La pensée de Césaire qui n’a
pas manqué de souligner le caractère décisif de la contribution de C.A. Diop
à la renaissance des peuples noirs, se situe dans le prolongement de la
réalité et du concept désormais opératoire de bukam (c'est-à-dire négritude
ou kemitude selon les usagers de la langue française).
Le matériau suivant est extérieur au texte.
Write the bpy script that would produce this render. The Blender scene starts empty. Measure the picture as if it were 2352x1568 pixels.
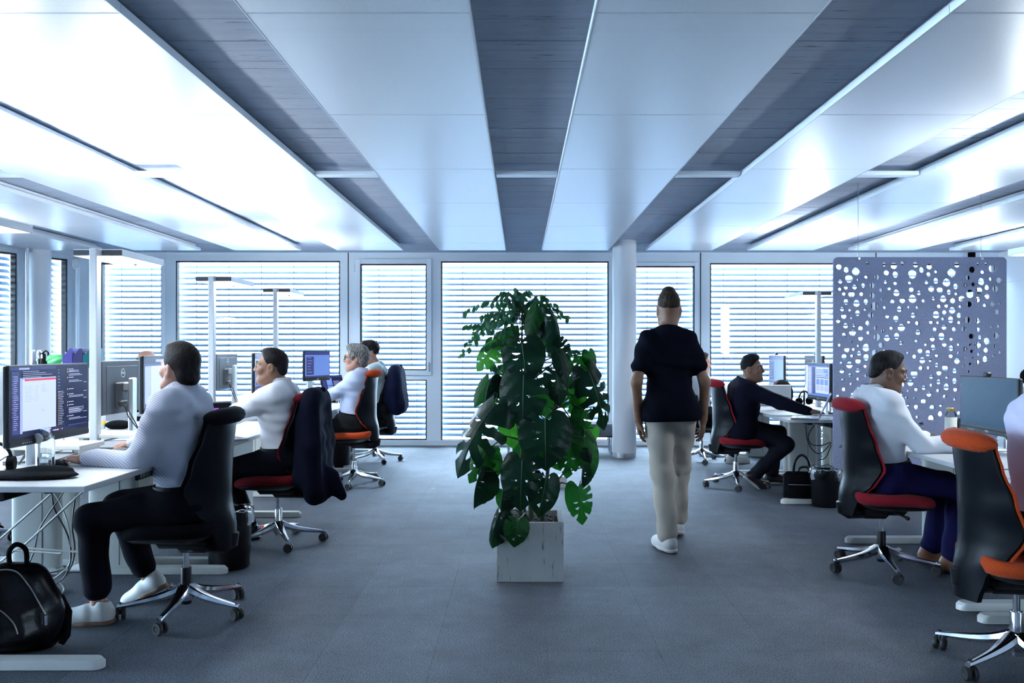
import bpy, bmesh, math, random
import numpy as np
from mathutils import Vector, Matrix, Euler
random.seed(7); np.random.seed(7)
SC = bpy.context.scene
COL = SC.collection
PI = math.pi
# ------------------------------------------------------------------ camera, world, light, exposure
F = 1900.0; CX, CY = 1195.0, 800.0; H0 = 1.35          # focal length in pixels of a 2352 px wide frame
cam_d = bpy.data.cameras.new('camera'); cam = bpy.data.objects.new('camera', cam_d); COL.objects.link(cam)
cam.location = (0, 0, H0); cam.rotation_euler = (PI/2, 0, 0)
cam_d.sensor_width = 36; cam_d.lens = 36*F/2352
cam_d.shift_x = (1176-CX)/2352; cam_d.shift_y = (CY-784)/2352
cam_d.clip_start = 0.05; cam_d.clip_end = 400
SC.camera = cam
w = bpy.data.worlds.new('sky'); SC.world = w; w.use_nodes = True
bg = w.node_tree.nodes['Background']; bg.inputs[0].default_value = (0.62, 0.81, 1.0, 1); bg.inputs[1].default_value = 17.0
SC.view_settings.view_transform = 'Standard'; SC.view_settings.look = 'None'
SC.view_settings.gamma = 1; SC.view_settings.use_curve_mapping = False
SC.view_settings.exposure = 1.5
LAMP_UP, LAMP_DOWN = 20.0, 24.0
SC.cycles.max_bounces = 8; SC.cycles.diffuse_bounces = 5; SC.cycles.glossy_bounces = 4
SC.cycles.transmission_bounces = 6; SC.cycles.transparent_max_bounces = 12
SC.cycles.caustics_reflective = False; SC.cycles.caustics_refractive = False
SC.cycles.sample_clamp_indirect = 4.0; SC.cycles.use_denoising = True
SC.cycles.use_adaptive_sampling = True

def at(px, py, Y): return Vector(((px-CX)/F*Y, Y, H0-(py-CY)/F*Y))
def onz(px, py, z):
    Y = (H0-z)*F/(py-CY); return Vector(((px-CX)/F*Y, Y, z))

# ------------------------------------------------------------------ materials
MATS = {}
def srgb(c): return tuple(((x/255/12.92) if x/255 <= .04045 else ((x/255+.055)/1.055)**2.4) for x in c)
def M(name, col, rough=.5, metal=0, spec=.5, emit=None, noise=None, bump=None, coat=0, sheen=0, trans=0, alpha=1, stretch=None):
    if name in MATS: return MATS[name]
    m = bpy.data.materials.new(name); MATS[name] = m; m.use_nodes = True
    nt = m.node_tree; N = nt.nodes; L = nt.links
    b = N['Principled BSDF']
    b.inputs['Base Color'].default_value = (*col, 1); b.inputs['Roughness'].default_value = rough
    b.inputs['Metallic'].default_value = metal; b.inputs['Specular IOR Level'].default_value = spec
    b.inputs['Coat Weight'].default_value = coat; b.inputs['Coat Roughness'].default_value = .08
    b.inputs['Sheen Weight'].default_value = sheen; b.inputs['Transmission Weight'].default_value = trans
    b.inputs['Alpha'].default_value = alpha
    if emit:
        b.inputs['Emission Color'].default_value = (*emit[0], 1); b.inputs['Emission Strength'].default_value = emit[1]
    if noise or bump:
        tc = N.new('ShaderNodeTexCoord'); mp = N.new('ShaderNodeMapping'); L.new(tc.outputs['Object'], mp.inputs[0])
        if stretch: mp.inputs['Scale'].default_value = stretch
    if noise:
        n = N.new('ShaderNodeTexNoise'); n.inputs['Scale'].default_value = noise[0]; n.inputs['Detail'].default_value = 4
        L.new(mp.outputs[0], n.inputs['Vector'])
        r = N.new('ShaderNodeValToRGB'); a = noise[1]
        r.color_ramp.elements[0].position = .3; r.color_ramp.elements[1].position = .7
        r.color_ramp.elements[0].color = (*[c*(1-a) for c in col], 1); r.color_ramp.elements[1].color = (*[min(1, c*(1+a)) for c in col], 1)
        L.new(n.outputs['Fac'], r.inputs[0]); L.new(r.outputs[0], b.inputs['Base Color'])
    if bump:
        n2 = N.new('ShaderNodeTexNoise'); n2.inputs['Scale'].default_value = bump[0]; n2.inputs['Detail'].default_value = 3
        L.new(mp.outputs[0], n2.inputs['Vector'])
        bp = N.new('ShaderNodeBump'); bp.inputs['Strength'].default_value = bump[1]; bp.inputs['Distance'].default_value = .01
        L.new(n2.outputs['Fac'], bp.inputs['Height']); L.new(bp.outputs[0], b.inputs['Normal'])
    return m

white_frame = M('painted_aluminium', (.82, .91, .98), .38)
white_wall = M('white_plaster', (.90, .93, .96), .7)
white_paint = M('white_column_paint', (.80, .84, .89), .45, bump=(30, .03))
dark_gap = M('dark_gasket', (.012, .014, .018), .6)
alu = M('brushed_aluminium', (.62, .65, .68), .32, .9)
chrome = M('polished_chrome', (.80, .82, .85), .09, 1.0)
steel_grey = M('grey_steel', (.30, .33, .37), .35, .6)
black_plastic = M('black_plastic', (.0035, .0045, .006), .42, spec=.2)
black_shell = M('black_shell_plastic', (.0025, .004, .0065), .30, spec=.12)
black_matte = M('matte_black', (.0035, .004, .0055), .8, spec=.06)
black_rubber = M('black_rubber', (.012, .012, .014), .55)
desk_white = M('desk_laminate', (.44, .46, .48), .42)
desk_edge = M('desk_edge_band', (.66, .67, .64), .5)
desk_metal = M('cream_painted_steel', (.55, .56, .53), .42)
cable_white = M('white_cable', (.62, .62, .58), .5)
cable_black = M('black_cable', (.012, .012, .014), .5)
slat_m = M('blind_slat_paint', (.042, .092, .15), .5)
cord_m = M('blind_cord', (.05, .08, .12), .7)

def concrete():
    m = M('board_formed_concrete', (.20, .235, .30), .8); nt = m.node_tree; N = nt.nodes; L = nt.links; b = N['Principled BSDF']
    tc = N.new('ShaderNodeTexCoord'); mp = N.new('ShaderNodeMapping'); mp.inputs['Scale'].default_value = (1.6, 26, 1)
    L.new(tc.outputs['Object'], mp.inputs[0])
    n1 = N.new('ShaderNodeTexNoise'); n1.inputs['Scale'].default_value = 1.0; n1.inputs['Detail'].default_value = 7; n1.inputs['Roughness'].default_value = .65
    L.new(mp.outputs[0], n1.inputs['Vector'])
    n2 = N.new('ShaderNodeTexNoise'); n2.inputs['Scale'].default_value = .9; n2.inputs['Detail'].default_value = 3
    L.new(tc.outputs['Object'], n2.inputs['Vector'])
    mp3 = N.new('ShaderNodeMapping'); mp3.inputs['Scale'].default_value = (5.5, 55, 1); L.new(tc.outputs['Object'], mp3.inputs[0])
    n3 = N.new('ShaderNodeTexNoise'); n3.inputs['Scale'].default_value = 1.0; n3.inputs['Detail'].default_value = 5; n3.inputs['Roughness'].default_value = .7
    L.new(mp3.outputs[0], n3.inputs['Vector'])
    r3 = N.new('ShaderNodeValToRGB'); r3.color_ramp.elements[0].position = .27; r3.color_ramp.elements[0].color = (.16, .16, .17, 1)
    r3.color_ramp.elements[1].position = .40; r3.color_ramp.elements[1].color = (1, 1, 1, 1); L.new(n3.outputs['Fac'], r3.inputs[0])
    r1 = N.new('ShaderNodeValToRGB'); r1.color_ramp.elements[0].position = .3; r1.color_ramp.elements[1].position = .75
    r1.color_ramp.elements[0].color = (.46, .52, .63, 1); r1.color_ramp.elements[1].color = (.56, .63, .75, 1); L.new(n1.outputs['Fac'], r1.inputs[0])
    mx = N.new('ShaderNodeMix'); mx.data_type = 'RGBA'; mx.blend_type = 'MULTIPLY'; mx.inputs[0].default_value = 1
    L.new(r1.outputs[0], mx.inputs[6]); L.new(r3.outputs[0], mx.inputs[7])
    r2 = N.new('ShaderNodeValToRGB'); r2.color_ramp.elements[0].color = (.8, .8, .8, 1); r2.color_ramp.elements[1].color = (1.15, 1.15, 1.15, 1); L.new(n2.outputs['Fac'], r2.inputs[0])
    mx2 = N.new('ShaderNodeMix'); mx2.data_type = 'RGBA'; mx2.blend_type = 'MULTIPLY'; mx2.inputs[0].default_value = 1
    L.new(mx.outputs[2], mx2.inputs[6]); L.new(r2.outputs[0], mx2.inputs[7]); L.new(mx2.outputs[2], b.inputs['Base Color'])
    bp = N.new('ShaderNodeBump'); bp.inputs['Strength'].default_value = .5; bp.inputs['Distance'].default_value = .006
    L.new(n3.outputs['Fac'], bp.inputs['Height']); L.new(bp.outputs[0], b.inputs['Normal'])
    return m
concrete_m = concrete()

def perforated():
    m = M('perforated_white_metal', (.86, .90, .94), .32, .18); nt = m.node_tree; N = nt.nodes; L = nt.links; b = N['Principled BSDF']
    tc = N.new('ShaderNodeTexCoord'); sp = N.new('ShaderNodeSeparateXYZ'); L.new(tc.outputs['Object'], sp.inputs[0])
    def s(out, k):
        a = N.new('ShaderNodeMath'); a.operation = 'MULTIPLY'; a.inputs[1].default_value = k; L.new(out, a.inputs[0])
        c = N.new('ShaderNodeMath'); c.operation = 'SINE'; L.new(a.outputs[0], c.inputs[0]); return c
    k = 2*PI/.0085
    p = N.new('ShaderNodeMath'); p.operation = 'MULTIPLY'; L.new(s(sp.outputs[0], k).outputs[0], p.inputs[0]); L.new(s(sp.outputs[1], k).outputs[0], p.inputs[1])
    r = N.new('ShaderNodeValToRGB'); r.color_ramp.elements[0].position = .30; r.color_ramp.elements[1].position = .55
    r.color_ramp.elements[0].color = (.96, .98, 1, 1); r.color_ramp.elements[1].color = (.38, .43, .50, 1)
    L.new(p.outputs[0], r.inputs[0]); L.new(r.outputs[0], b.inputs['Base Color'])
    return m
sail_m = perforated()
sail_rim = M('white_sail_edge', (.78, .83, .88), .4)

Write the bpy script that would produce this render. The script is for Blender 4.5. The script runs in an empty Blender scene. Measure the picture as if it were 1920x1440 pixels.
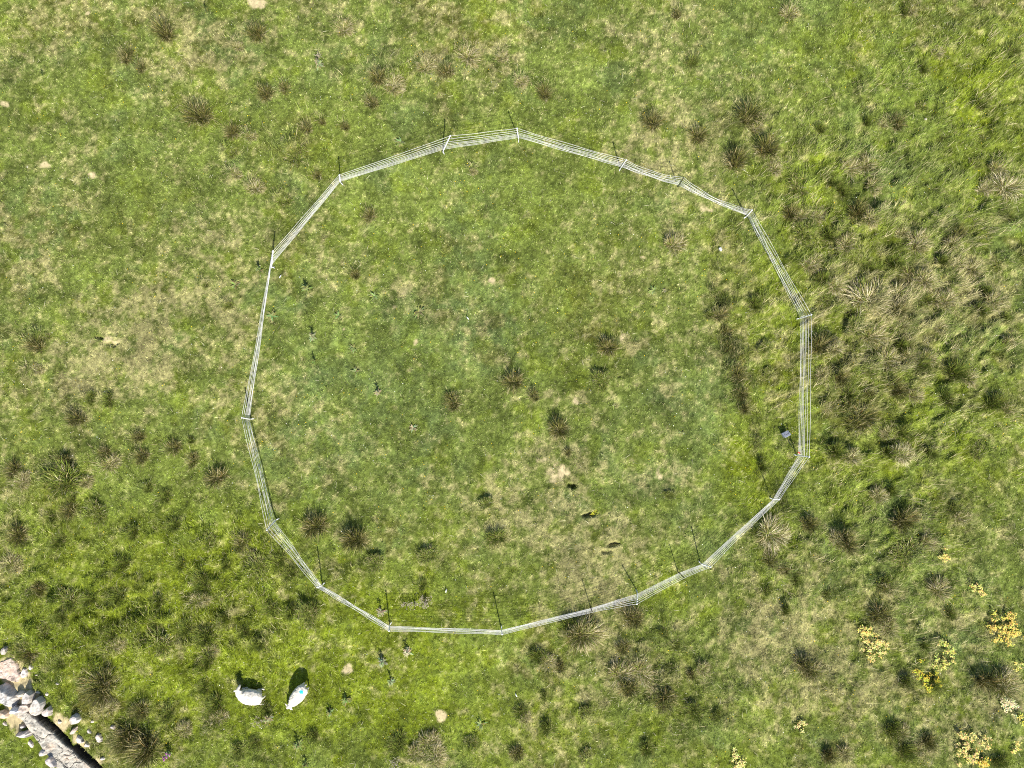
import bpy, math, random
import numpy as np
from mathutils import Vector, Euler, Matrix

S = bpy.context.scene
C = S.collection
R = math.radians

# ------------------------------------------------------------------ camera, sky, sun, exposure
CAM_H = 27.0
FPX = 1350.0                       # focal length in pixels of the 1920 px wide photograph
cam_d = bpy.data.cameras.new('camera')
cam_d.sensor_width = 36.0
cam_d.lens = 36.0 * FPX / 1920.0
cam_d.clip_end = 2000.0
cam = bpy.data.objects.new('camera', cam_d)
C.objects.link(cam)
cam.location = (0, 0, CAM_H)
cam.rotation_euler = (R(4.57), R(1.06), 0)
S.camera = cam

SUN_EL = R(42.8)
SUN_H = Vector((0.285, -0.958, 0)).normalized()
world = bpy.data.worlds.new('World')
S.world = world
world.use_nodes = True
wn = world.node_tree.nodes
wl = world.node_tree.links
sky = wn.new('ShaderNodeTexSky')
sky.sky_type = 'NISHITA'
sky.sun_disc = False
sky.sun_elevation = SUN_EL
sky.sun_rotation = math.atan2(SUN_H.x, SUN_H.y)
wl.new(sky.outputs[0], wn['Background'].inputs[0])
wn['Background'].inputs[1].default_value = 0.09
sun_d = bpy.data.lights.new('sun', 'SUN')
sun_d.energy = 4.8
sun_d.angle = R(0.6)
sun_d.color = (1.0, 0.95, 0.84)
sun = bpy.data.objects.new('sun', sun_d)
C.objects.link(sun)
ldir = Vector((-SUN_H.x * math.cos(SUN_EL), -SUN_H.y * math.cos(SUN_EL), -math.sin(SUN_EL)))
sun.rotation_euler = ldir.to_track_quat('-Z', 'Y').to_euler()
S.view_settings.view_transform = 'Standard'
S.view_settings.look = 'None'
S.view_settings.gamma = 1.0
S.view_settings.exposure = 0.92
S.cycles.pixel_filter_type = 'BLACKMAN_HARRIS'
S.cycles.filter_width = 1.1            # a crisp drone sensor
S.cycles.use_denoising = False

# ------------------------------------------------------------------ helpers
CR = cam.rotation_euler.to_matrix()
CRn = np.array(CR)


def ray(px, py):
    d = CR @ Vector(((px - 960.0) / FPX, (720.0 - py) / FPX, -1.0))
    return d


def at(px, py, z=0.0):
    d = ray(px, py)
    t = (z - CAM_H) / d.z
    return Vector((d.x * t, d.y * t, z))


def topx(x, y, z=0.0):
    """world -> photo pixels, numpy arrays"""
    v = np.stack([x, y, np.zeros_like(x) + z - CAM_H], -1) @ CRn     # R^T v
    return 960.0 + FPX * v[..., 0] / -v[..., 2], 720.0 - FPX * v[..., 1] / -v[..., 2]


def tag(o, label=None, cat=None, group=None, kind=None):
    if label: o['label'] = label
    if cat: o['category'] = cat
    if group: o['group'] = group
    if kind: o['kind'] = kind
    return o


rng = np.random.default_rng(7)
TAB = rng.random((1024, 1024)).astype(np.float32)


def vn(x, y, scale, seed=0):
    """smooth value noise 0..1 on a lattice of the given cell size"""
    u = x / scale + 37.17 * seed + 211.3
    v = y / scale + 91.73 * seed + 503.9
    iu = np.floor(u).astype(np.int64); iv = np.floor(v).astype(np.int64)
    fu = (u - iu).astype(np.float32); fv = (v - iv).astype(np.float32)
    fu = fu * fu * (3 - 2 * fu); fv = fv * fv * (3 - 2 * fv)
    a = TAB[iu & 1023, iv & 1023]; b = TAB[(iu + 1) & 1023, iv & 1023]
    c = TAB[iu & 1023, (iv + 1) & 1023]; d = TAB[(iu + 1) & 1023, (iv + 1) & 1023]
    return (a * (1 - fu) + b * fu) * (1 - fv) + (c * (1 - fu) + d * fu) * fv


def fbm(x, y, scale, seed=0, oct=3):
    # each octave is turned a little so that no lattice direction shows
    s = 0; w = 0; amp = 1.0
    for o in range(oct):
        a = 0.6 + 1.1 * o + seed
        ca, sa = math.cos(a), math.sin(a)
        s = s + amp * vn(x * ca - y * sa, x * sa + y * ca, scale / 2 ** o, seed * 7 + o)
        w += amp; amp *= 0.55
    return s / w


def sst(a, b, x):
    t = np.clip((x - a) / (b - a), 0, 1)
    return t * t * (3 - 2 * t)


def mesh_np(name, verts, faces_flat, nper, mat=None, fcol=None, vcol=None, smooth=False):
    """fast mesh: verts (N,3); faces_flat: list of (array (M,k)) of polygons"""
    me = bpy.data.meshes.new(name)
    groups = faces_flat if isinstance(faces_flat, list) else [faces_flat]
    nl = sum(g.size for g in groups); nf = sum(len(g) for g in groups)
    me.vertices.add(len(verts)); me.loops.add(nl); me.polygons.add(nf)
    me.vertices.foreach_set('co', np.asarray(verts, dtype=np.float32).ravel())
    me.loops.foreach_set('vertex_index', np.concatenate([g.ravel() for g in groups]).astype(np.int32))
    tot = np.concatenate([np.full(len(g), g.shape[1]) for g in groups])
    st = np.concatenate([[0], np.cumsum(tot)[:-1]])
    me.polygons.foreach_set('loop_start', st.astype(np.int32))
    me.polygons.foreach_set('use_smooth', np.full(nf, smooth))
    if fcol is not None:
        at_ = me.attributes.new('Col', 'FLOAT_COLOR', 'FACE')
        at_.data.foreach_set('color', np.c_[fcol, np.ones(len(fcol))].astype(np.float32).ravel())
    if vcol is not None:
        at_ = me.attributes.new('Col', 'FLOAT_COLOR', 'POINT')
        at_.data.foreach_set('color', np.c_[vcol, np.ones(len(vcol))].astype(np.float32).ravel())
    me.update(calc_edges=True)
    if mat: me.materials.append(mat)
    return me


def obj(name, me, parent=None):
    o = bpy.data.objects.new(name, me)
    C.objects.link(o)
    if parent is not None: o.parent = parent
    return o


# ------------------------------------------------------------------ materials
def new_mat(name, rough=0.7, spec=0.3):
    m = bpy.data.materials.new(name); m.use_nodes = True
    b = m.node_tree.nodes['Principled BSDF']
    b.inputs['Roughness'].default_value = rough
    b.inputs['Specular IOR Level'].default_value = spec
    return m, m.node_tree, b


def attr_mat(name, rough=0.6, spec=0.25, trans=0.0, scale=None):
    m, nt, b = new_mat(name, rough, spec)
    a = nt.nodes.new('ShaderNodeAttribute'); a.attribute_name = 'Col'
    nz = nt.nodes.new('ShaderNodeTexNoise'); nz.inputs['Scale'].default_value = 9.0
    nz.inputs['Detail'].default_value = 3
    geo = nt.nodes.new('ShaderNodeNewGeometry')
    nt.links.new(geo.outputs['Position'], nz.inputs['Vector'])
    mr = nt.nodes.new('ShaderNodeMapRange')
    mr.inputs['From Min'].default_value = 0.3; mr.inputs['From Max'].default_value = 0.7
    mr.inputs['To Min'].default_value = 0.8; mr.inputs['To Max'].default_value = 1.2
    nt.links.new(nz.outputs[0], mr.inputs[0])
    mx = nt.nodes.new('ShaderNodeVectorMath'); mx.operation = 'SCALE'
    nt.links.new(a.outputs['Color'], mx.inputs[0]); nt.links.new(mr.outputs[0], mx.inputs['Scale'])
    nt.links.new(mx.outputs[0], b.inputs['Base Color'])
    if trans > 0:
        tr = nt.nodes.new('ShaderNodeBsdfTranslucent')
        nt.links.new(mx.outputs[0], tr.inputs[0])
        ms = nt.nodes.new('ShaderNodeMixShader'); ms.inputs[0].default_value = trans
        nt.links.new(b.outputs[0], ms.inputs[1]); nt.links.new(tr.outputs[0], ms.inputs[2])
        nt.links.new(ms.outputs[0], nt.nodes['Material Output'].inputs[0])
    return m


def noise_mat(name, cols, scale=4.0, rough=0.7, spec=0.3, detail=6, bump=0.0, bscale=30):
    """cols: list of (pos, (r,g,b)) for a ramp driven by object-space noise"""
    m, nt, b = new_mat(name, rough, spec)
    tc = nt.nodes.new('ShaderNodeTexCoord')
    nz = nt.nodes.new('ShaderNodeTexNoise'); nz.inputs['Scale'].default_value = scale
    nz.inputs['Detail'].default_value = detail; nz.inputs['Roughness'].default_value = 0.65
    nt.links.new(tc.outputs['Object'], nz.inputs['Vector'])
    cr = nt.nodes.new('ShaderNodeValToRGB')
    el = cr.color_ramp.elements
    while len(el) < len(cols): el.new(0.5)
    for e, (p, c) in zip(el, cols):
        e.position = p; e.color = (*c, 1)
    nt.links.new(nz.outputs[0], cr.inputs[0]); nt.links.new(cr.outputs[0], b.inputs['Base Color'])
    if bump > 0:
        n2 = nt.nodes.new('ShaderNodeTexNoise'); n2.inputs['Scale'].default_value = bscale
        n2.inputs['Detail'].default_value = 8
        nt.links.new(tc.outputs['Object'], n2.inputs['Vector'])
        bp = nt.nodes.new('ShaderNodeBump'); bp.inputs['Strength'].default_value = bump
        bp.inputs['Distance'].default_value = 0.02
        nt.links.new(n2.outputs[0], bp.inputs['Height']); nt.links.new(bp.outputs[0], b.inputs['Normal'])
    return m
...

Bukam s’oppose au monde de
l’oppression, de l’injustice et à la théologie du mensonge. On peut dire
qu’A. Césaire se situe dans une longue tradition du culte de
la négritude et du rejet de l’oppression sous toutes ses formes. La
négritude césairienne
a eu à charge de constituer «une
communauté d’oppression subie et une communauté d’exclusion imposée», «une
communauté de résistance continue» et de «lutte opiniâtre pour la liberté et
d’indomptable espérance». Elle n’était pas une métaphysique ni une conception
du monde. Selon A. Césaire, elle était «…une manière de vivre l’histoire dans
l’histoire : l’histoire d’une communauté dont l’expérience apparaît, à
vrai dire singulière avec ses déportations de populations, ses transferts
d’hommes d’un continent à l’autre, les souvenirs de croyances lointaines, ses
débris de cultures assassinées (…). La négritude résulte d’une attitude
active et offensive de l’esprit. Elle est sursaut, et sursaut de dignité.
Elle est le refus (…) de l’oppression. Elle est combat, c’est-à-dire combat
contre l’inégalité. Elle est aussi révolte (…) contre (…) le réductionnisme
européen (ou) (…) ce système de pensée ou plutôt (…) l’instinctive tendance
d’une civilisation éminente et prestigieuse à abuser de son prestige même
pour faire le vide autour d’elle en ramenant abusivement la notion
d’universel (…) à ses propres dimensions, autrement dit, à penser l’universel
à partir de ses seuls postulats et à travers ses catégories propres» (lire le
Discours sur la négritude).

Le colloque d’hommage à Aimé Césaire a donné aux
participants –  aussi nombreux dans l’avant-midi que dans l’après-midi du
25 octobre dernier – l’occasion de réfléchir sur ces fondamentaux de la
négritude et de voir – à travers échanges et débats – comment il peut être
possible de se les approprier dans un contexte parfois inhospitalier où le
statut de la femme immigrée ne cesse d’interpeller.